A high temperature and atmospheric pressure experimental and detailed chemical kinetic modelling study of 2-methyl furan oxidation.

An experimental ignition delay time study for the promising biofuel 2-methyl furan (2MF) was performed at equivalence ratios of 0.5, 1.0 and 2.0 for mixtures of 1% fuel in argon in the temperature range 1200-1800 K at atmospheric pressure. Laminar burning velocities were determined using the heat-flux method for mixtures of 2MF in air at equivalence ratios of 0.55-1.65, initial temperatures of 298-398 K and atmospheric pressure. A detailed chemical kinetic mechanism consisting of 2059 reactions and 391 species has been constructed to describe the oxidation of 2MF and is used to simulate experiment.
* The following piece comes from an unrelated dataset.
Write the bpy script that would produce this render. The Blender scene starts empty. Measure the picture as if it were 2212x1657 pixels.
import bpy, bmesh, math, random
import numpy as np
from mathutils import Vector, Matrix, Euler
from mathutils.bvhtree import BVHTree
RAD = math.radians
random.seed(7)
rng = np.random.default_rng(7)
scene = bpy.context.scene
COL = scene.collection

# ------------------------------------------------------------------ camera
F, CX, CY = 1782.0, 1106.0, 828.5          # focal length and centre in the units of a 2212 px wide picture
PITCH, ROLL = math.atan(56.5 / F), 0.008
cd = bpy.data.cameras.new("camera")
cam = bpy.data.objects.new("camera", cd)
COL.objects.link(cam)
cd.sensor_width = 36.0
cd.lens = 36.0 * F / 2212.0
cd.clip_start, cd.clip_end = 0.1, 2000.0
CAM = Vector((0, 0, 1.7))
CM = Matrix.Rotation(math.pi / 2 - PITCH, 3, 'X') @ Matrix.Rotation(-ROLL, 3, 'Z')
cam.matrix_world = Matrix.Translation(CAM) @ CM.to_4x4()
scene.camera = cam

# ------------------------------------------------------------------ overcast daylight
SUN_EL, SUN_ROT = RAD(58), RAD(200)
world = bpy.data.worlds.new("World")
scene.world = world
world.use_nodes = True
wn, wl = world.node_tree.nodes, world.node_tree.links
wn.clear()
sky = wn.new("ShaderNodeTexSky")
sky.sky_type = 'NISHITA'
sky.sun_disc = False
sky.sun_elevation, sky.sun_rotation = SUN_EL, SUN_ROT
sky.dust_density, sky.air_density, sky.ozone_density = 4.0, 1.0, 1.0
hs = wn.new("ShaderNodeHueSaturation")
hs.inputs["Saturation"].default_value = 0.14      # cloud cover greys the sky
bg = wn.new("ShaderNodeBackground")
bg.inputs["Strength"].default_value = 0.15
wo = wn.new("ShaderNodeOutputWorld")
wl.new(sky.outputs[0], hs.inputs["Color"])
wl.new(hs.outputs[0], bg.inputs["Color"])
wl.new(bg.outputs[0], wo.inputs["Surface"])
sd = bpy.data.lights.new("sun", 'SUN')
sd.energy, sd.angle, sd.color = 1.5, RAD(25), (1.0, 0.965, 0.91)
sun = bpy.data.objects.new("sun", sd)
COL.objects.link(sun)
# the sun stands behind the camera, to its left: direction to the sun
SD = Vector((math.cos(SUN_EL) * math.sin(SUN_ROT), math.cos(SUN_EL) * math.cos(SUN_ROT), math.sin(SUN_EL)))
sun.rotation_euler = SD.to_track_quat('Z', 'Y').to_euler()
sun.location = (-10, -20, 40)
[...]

Accurate reproduction of the experimental data has been obtained over all conditions with the developed mechanism. Rate of production and sensitivity analyses have been carried out to identify important consumption pathways of the fuel and key kinetic parameters under these conditions. The reactions of hydrogen atom with the fuel are highlighted as important under all experimental conditions studied, with abstraction by the hydrogen atom promoting reactivity and hydrogen atom addition to the furan ring inhibiting reactivity. This work, to the authors knowledge, is the first to combine theoretical and experimental work to describe the oxidation of any of the alkylated furans. The mechanism developed herein to describe 2MF combustion should also function as a sub-mechanism to describe the oxidation of 2,5-dimethyl furan whilst also providing key insights into the oxidation of this similar biofuel candidate.